Rows from a 3D scene dataset
--*--
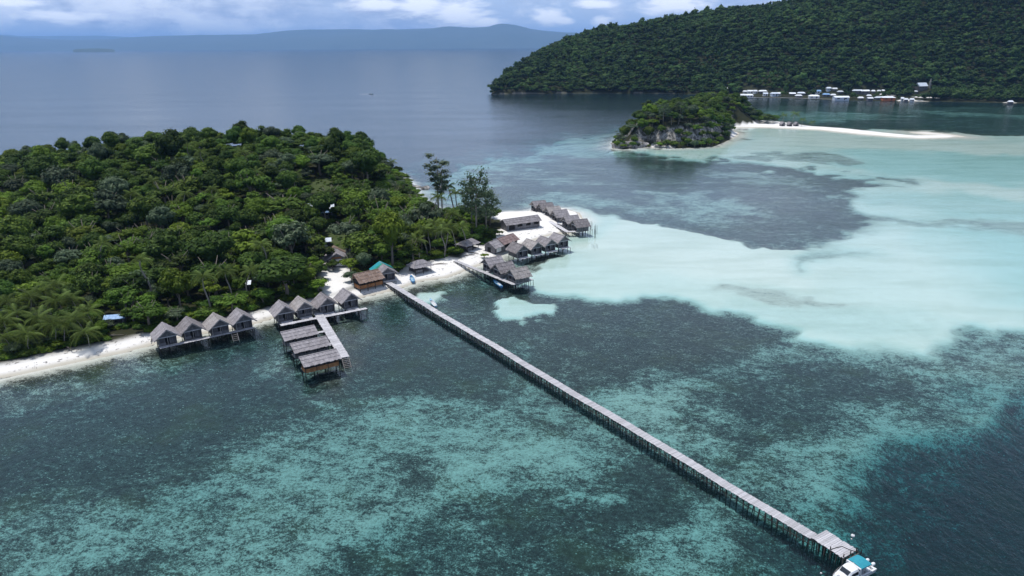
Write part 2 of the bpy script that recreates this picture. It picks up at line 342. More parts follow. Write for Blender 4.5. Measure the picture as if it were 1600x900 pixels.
farsoil = (GZH > -.6) & (fbm(GX, GY, 40, 2, 77) > .30)
set_attr(me, 'soil', np.where(farsoil, 1, np.maximum.reduce([forest_m*(1-clr*.999), (GZ > 2.6)*1.0, cayw])))
grassy = clr*(GDI > 0)*smooth(210, 222, GY)*(GX < at(600, 350).x)
set_attr(me, 'grassy', grassy)
set_attr(me, 'cay', cayw)

gm, g = new_mat('ground_material')
pos = g.add('ShaderNodeNewGeometry').outputs[0]
p2 = g.mapping(pos, (1, 1, 0))
pz = g.add('ShaderNodeSeparateXYZ', i0=pos).outputs[2]
cov = g.attr('cover'); soil = g.attr('soil')
st = g.mapping(p2, (1, 1.35, 1), (0, 0, R(28)))
nA = g.noise(st, .11, 6, .66, .4); nB = g.noise(st, .85, 5, .72, .3); nC = g.noise(p2, 4.2, 3, .75)
pat = g.math('ADD', g.math('MULTIPLY', g.math('SUBTRACT', nA, .5), 1.9), g.math('MULTIPLY', g.math('SUBTRACT', nB, .5), 1.9))
pat = g.math('ADD', pat, g.math('MULTIPLY', g.math('SUBTRACT', nC, .5), .9))
far = g.step(g.add('ShaderNodeSeparateXYZ', i0=pos).outputs[1], 200, 420)
nD = g.noise(g.mapping(p2, (.35, 1.5, 1), (0, 0, R(-10))), .06, 7, .68, .5)
pat = g.math('ADD', pat, g.math('MULTIPLY', g.math('MULTIPLY', g.math('SUBTRACT', nD, .5), 2.6), far))
nE = g.noise(p2, 2.1, 4, .8, .2)
nF = g.noise(st, .34, 5, .70, .6)
edge_ = g.step(cov, .82, 1.0, 1.0, .30)
mott = g.math('ADD', g.math('MULTIPLY', g.math('SUBTRACT', nE, .5), 1.5), g.math('MULTIPLY', g.math('SUBTRACT', nF, .5), 1.3))
wide = g.step(g.math('ADD', cov, g.math('MULTIPLY', g.math('ADD', g.math('MULTIPLY', pat, .45), mott), edge_)), .05, 1.15)
hard = g.step(g.math('ADD', cov, g.math('MULTIPLY', g.math('ADD', g.math('MULTIPLY', pat, .55), g.math('MULTIPLY', mott, .8)), edge_)), .32, .64)
sandf = g.math('ADD', g.math('MULTIPLY', wide, .64), g.math('MULTIPLY', hard, .36))
specv = g.voro(st, 1.15); spn = g.noise(p2, .22, 3, .6)
spec = g.math('MULTIPLY', g.step(specv.outputs[0], .20, .10), g.math('MULTIPLY', g.step(spn, .40, .62), .9))
sandf = g.math('MAXIMUM', sandf, g.math('MULTIPLY', spec, g.step(cov, .01, .08)))
coral = g.mix(g.step(nB, .35, .7), (.020, .018, .016), (.074, .068, .060))
coral = g.mix(g.step(nC, .45, .8, 0, .55), coral, (.17, .18, .155))
coral = g.mix(g.step(g.noise(p2, .07, 4, .7), .48, .68, 0, .65), coral, (.065, .062, .028))
sand = g.mix(g.noise(p2, .30, 5, .6), (.72, .70, .64), (.86, .84, .79))
rip = g.noise(g.mapping(p2, (.5, 2.0, 1), (0, 0, R(-18))), .05, 4, .6)
sand = g.mix(g.step(rip, .40, .65, 0, .5), sand, (.56, .58, .50))
sand = g.mix(g.step(cov, .98, .72), sand, g.mix(nE, (.46, .44, .39), (.72, .69, .62)))
bedc = g.mix(sandf, coral, sand)
dry = g.mix(g.noise(p2, .8, 5, .65), (.72, .70, .67), (.86, .85, .83))
dry = g.mix(g.step(g.noise(p2, 3.2, 4, .75), .60, .80, 0, .55), dry, (.30, .27, .22))
wetc = g.mix(g.step(pz, .05, .55), (.50, .47, .40), dry)
earth = g.mix(g.noise(p2, .5, 5, .7), (.014, .020, .008), (.050, .050, .026))
gr = g.mix(g.noise(p2, .35, 5, .7), (.035, .06, .018), (.09, .11, .045))
gr = g.mix(g.step(g.noise(p2, .12, 4, .7), .56, .72), gr, (.26, .23, .19))
landc = g.mix(soil, wetc, earth)
landc = g.mix(g.attr('grassy'), landc, gr)
nrm = g.add('ShaderNodeNewGeometry').outputs[1]
nz = g.add('ShaderNodeSeparateXYZ', i0=nrm).outputs[2]
rock = g.mix(g.step(g.noise(g.mapping(pos, (1, 1, .4)), .5, 6, .8), .38, .62), (.03, .03, .03), (.52, .50, .47))
landc = g.mix(g.math('MULTIPLY', g.attr('cay'), g.step(nz, .80, .62)), landc, rock)
gc = g.mix(g.step(pz, -.02, .02), bedc, landc)
bmp = g.add('ShaderNodeBump', Strength=.6, Distance=.25, Height=g.math('ADD', nB, g.math('MULTIPLY', nC, .4)))
bs = g.add('ShaderNodeBsdfPrincipled', Base_Color=gc, Roughness=.95, Normal=bmp.outputs[0])
bs.inputs['Specular IOR Level'].default_value = .1
g.add('ShaderNodeOutputMaterial', i0=bs)
link('ground', me, gm, kind='structure', label='ground of white sand beaches, forest soil and the reef bed under the clear water')

# water
angw = list(np.radians(np.arange(-43, 43.001, .34)))+list(np.radians(np.arange(46, 316.9, 6)))
radw = rings(.0125, 62, 1750)+rings(.05, 1800, 60000)
WX, WY, WQ = polar([4]+radw, angw)
wz, wc, wdi, wdc, wzh = field(WX, WY)
me = mesh_np('water', np.stack([WX, WY, np.zeros_like(WX)], 1), WQ)
set_attr(me, 'depth', np.clip(-wz/.62, 0, 14))
wm, q = new_mat('water_material')
pos = q.add('ShaderNodeNewGeometry').outputs[0]
dep = q.attr('depth')
def ex(k): return q.math('POWER', math.e, q.math('MULTIPLY', dep, -k))
tint = q.add('ShaderNodeCombineColor', i0=ex(.215), i1=ex(.044), i2=ex(.030)).outputs[0]
rg = q.mapping(pos, (1, .55, 1), (0, 0, R(-35)))
wv1 = q.noise(rg, .55, 4, .62, .4); wv2 = q.noise(q.mapping(pos, (1, .6, 1), (0, 0, R(-20))), 2.3, 3, .6, .2); wv3 = q.noise(q.mapping(pos, (.25, 1, 1), (0, 0, R(4))), .018, 4, .6)
hgt = q.math('ADD', q.math('MULTIPLY', wv1, .55), q.math('MULTIPLY', wv2, .16))
gust = q.step(wv3, .3, .7, .55, 1.15)
calm = q.step(dep, .2, 5.0, .40, 1.0)
bp = q.add('ShaderNodeBump', Strength=q.math('MULTIPLY', gust, calm), Distance=.38, Height=hgt).outputs[0]
fr = q.add('ShaderNodeFresnel', IOR=1.33, Normal=bp)
gl = q.add('ShaderNodeBsdfGlossy', Color=(1, 1, 1, 1), Roughness=.09, Normal=bp)
tr = q.add('ShaderNodeBsdfTransparent', i0=tint)
body = q.add('ShaderNodeBsdfDiffuse', i0=(.014, .030, .038, 1))
ms = q.add('ShaderNodeMixShader', i0=q.math('SUBTRACT', 1.0, ex(.055)), i1=tr, i2=body)
ms2 = q.add('ShaderNodeMixShader', i0=q.math('MINIMUM', q.math('MULTIPLY', fr, 1.0), .52), i1=ms, i2=gl)
q.add('ShaderNodeOutputMaterial', i0=ms2)
link('water', me, wm, kind='structure', label='clear sea water, turquoise over sand and deep blue offshore')

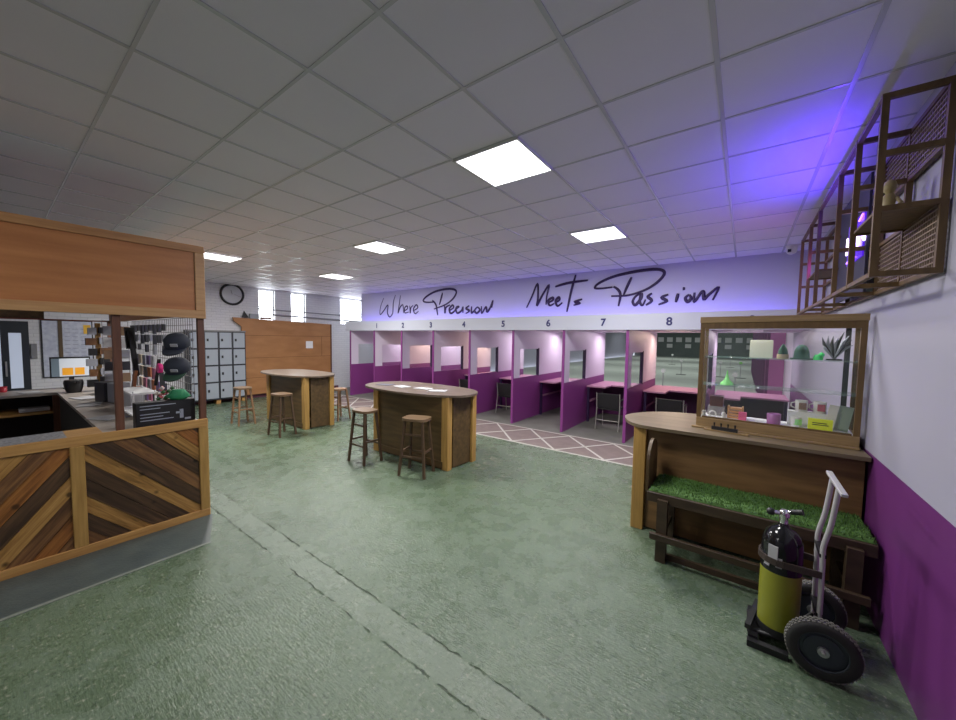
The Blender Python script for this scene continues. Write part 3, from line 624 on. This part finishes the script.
# behind the kiosk on the far left wall
dframe = mat('dark door frame',(.02,.025,.035),.4)
d = struct(G().box(XL,XL+.06,-.55,.50,-.0,2.12), 'door_1', dframe)
G().box(XL+.06,XL+.065,.24,.40,.75,1.88).box(XL+.06,XL+.065,-.28,.14,.3,1.95).build('glazing', mat('pale door glass',(.45,.5,.6),.15,emit=(.6,.68,.85),es=.35), d)
G().box(XL+.06,XL+.09,.18,.205,1.0,1.3).build('handle', M['steel'], d)
t = thing('whiteboard', 'white notice board covered in grey writing on the far wall behind the monitor', 'whiteboard', (XL+.02,1.02,1.5))
G().box(XL+.005,XL+.03,.66,1.42,.93,2.17).build('frame', M['black'], t)
G().box(XL+.03,XL+.034,.68,.90,.95,2.15).box(XL+.03,XL+.034,.96,1.40,.95,2.15).build('surface', mat('whiteboard surface',(.62,.65,.74),.3,noise=((.45,.48,.60),14,(1,1,1),4,.2)), t)
G().box(XL+.03,XL+.05,.90,.96,.93,2.17).build('divider', M['brown_z'], t)
g = G()
for i in range(9): 
    for j in range(3): g.box(XL+.034,XL+.036,.99+.12*j,1.07+.12*j,1.3+.085*i,1.305+.085*i)
g.build('writing', M['navy'], t)
put(G().cb((XL+.038,1.33,1.98),(.004,.11,.20)),'sticky_note',mat('yellow note',(.85,.5,.05),.6,),'yellow note on the upper right of the white notice board','note')
put(G().box(XL,XL+.04,.52,.60,1.35,1.66),'wall_switch',mat('grey switch box',(.22,.22,.24),.5),'grey switch box on the wall between the dark door and the white board','switch')

# ---------------------------------------------------------------- display counter
t = thing('display_counter', 'brown timber counter with curved end carrying the glass cabinet', 'counter', (0,4.2,0))
out = [Vector(p) for p in ((.79,3.80,0),(.79,4.85,0))] + catmull([(.2,4.86,0),(-.42,4.82,0),(-.80,4.66,0),(-1.02,4.30,0),(-.98,4.02,0),(-.84,3.83,0),(-.62,3.79,0)],6)
G().prism([(p.x,p.y) for p in out],1.045,1.075).build('countertop', M['dtop'], t, bevel=.004)
G().box(-.74,.78,3.90,3.925,.02,1.045).build('front_panel', wood('warm brown counter panel',(.22,.12,.045),(.13,.07,.026),(1,9,9),2), t)
G().bar((-.80,3.92,.53),(-.80,4.62,.53),.03,1.03).box(-.78,.78,4.68,4.70,.02,1.045).build('side_panel', M['brown_z'], t)
G().cb((-.80,3.875,.5225),(.115,.06,1.045)).build('corner_post', M['pine_z'], t, bevel=.004)
G().cb((-.76,4.64,.5225),(.10,.10,1.045)).build('corner_post', M['pine_z'], t, bevel=.004)
CA = math.atan2(-.06,1.10); CO = Vector((-.345,4.10,1.075))
def cabp(u,d,z=0): return Vector((CO.x+u*math.cos(CA)-d*math.sin(CA), CO.y+u*math.sin(CA)+d*math.cos(CA), z))
U, D = 1.112, .33
t = thing('display_cabinet', 'timber framed glass display cabinet with two glass shelves standing on the counter', 'cabinet')
M['cabf'] = wood('cabinet brown frame', (.17,.10,.035),(.10,.058,.02),(6,6,1)); M['cabp'] = wood('cabinet pale rail', (.33,.22,.10),(.22,.145,.065),(1,14,14))
h0, h1 = .0, 1.068
G().box(0,U,-.012,D,h0,.10).box(-.03,U+.0,-.05,-.012,h0,.018).build('plinth', M['cabp'], t, bevel=.003)
G().box(-.005,U+.005,-.015,.03,1.012,h1).box(-.005,U,D-.03,D,.985,h1).build('top_rail', M['cabp'], t, bevel=.003)
G().box(0,U,.03,D-.03,1.045,1.055).build('top_glass', M['glass'], t)
G().box(.03,U-.03,.0,D-.03,.10,.103).build('floor_liner', M['white'], t)
g = G()
for u in (0,U-.036): g.box(u,u+.036,-.006,.03,.10,.955)
g.box(0,U,-.008,.03,.955,1.012); g.box(.045,U-.045,-.006,.02,.10,.115)
g.build('front_frame', M['cabf'], t)
g = G()
for u in (0,U-.03): g.box(u,u+.03,D-.03,D,.10,.985)
g.build('rear_frame', M['cabf'], t)
G().box(U-.09,U-.055,D-.045,D-.03,.10,.98).build('black_upright', M['black'], t)
G().box(.045,U-.045,.004,.008,.115,.935).build('front_glass', M['glass'], t)
G().box(.01,.014,.03,D-.03,.10,.985).build('side_glass', M['glass'], t); G().box(U-.014,U-.01,.03,D-.03,.10,.985).build('side_glass', M['glass'], t)
for z in (.42,.69): G().box(.012,U-.012,.03,D-.03,z-.008,z).build('glass_shelf', M['gshelf'], t)
t.location = CO; t.rotation_euler = (0,0,CA)
area('cabinet_lamp', cabp(.55,.16,CO.z+.94), (0,0,-1), .9, .03, 3.4, (1,.97,.92))
S1, S2, S0 = CO.z+.42, CO.z+.69, CO.z+.104
def cput(g, name, m, label, cat, u, d, z, rz=0, group=None):
    o = put(g, name, m, label, cat, group); o.location = cabp(u,d,z+.001); o.rotation_euler = (0,0,CA+rz); return o
cput(G().box(-.085,.085,0,.01,0,.165),'display_card',mat('cream card',(.55,.55,.45),.6),'plain cream card standing on the top cabinet shelf','card',.465,.17,S2)
M['felt'] = mat('dark green felt',(.01,.05,.035),.9)
t = thing('felt_hat','dark green pointed felt hat on the top cabinet shelf','hat')
G().lathe([(.075,0),(.078,.01),(.055,.012),(.050,.07),(.035,.11),(.015,.125)]).build('crown',M['felt'],t); G().lathe([(.052,.02),(.053,.035)]).build('band',M['black'],t); t.location = cabp(.745,.15,S2+.001)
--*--
## WHAT YOU ARE ASKED TO DO
Transcribe the entries from their first line to the line that holds "set_attr(me, 'cay', cayw)", both included, and skip every picture.

## ANSWER
Write part 2 of the bpy script that recreates this picture. It picks up at line 342. More parts follow. Write for Blender 4.5. Measure the picture as if it were 1600x900 pixels.
farsoil = (GZH > -.6) & (fbm(GX, GY, 40, 2, 77) > .30)
set_attr(me, 'soil', np.where(farsoil, 1, np.maximum.reduce([forest_m*(1-clr*.999), (GZ > 2.6)*1.0, cayw])))
grassy = clr*(GDI > 0)*smooth(210, 222, GY)*(GX < at(600, 350).x)
set_attr(me, 'grassy', grassy)
set_attr(me, 'cay', cayw)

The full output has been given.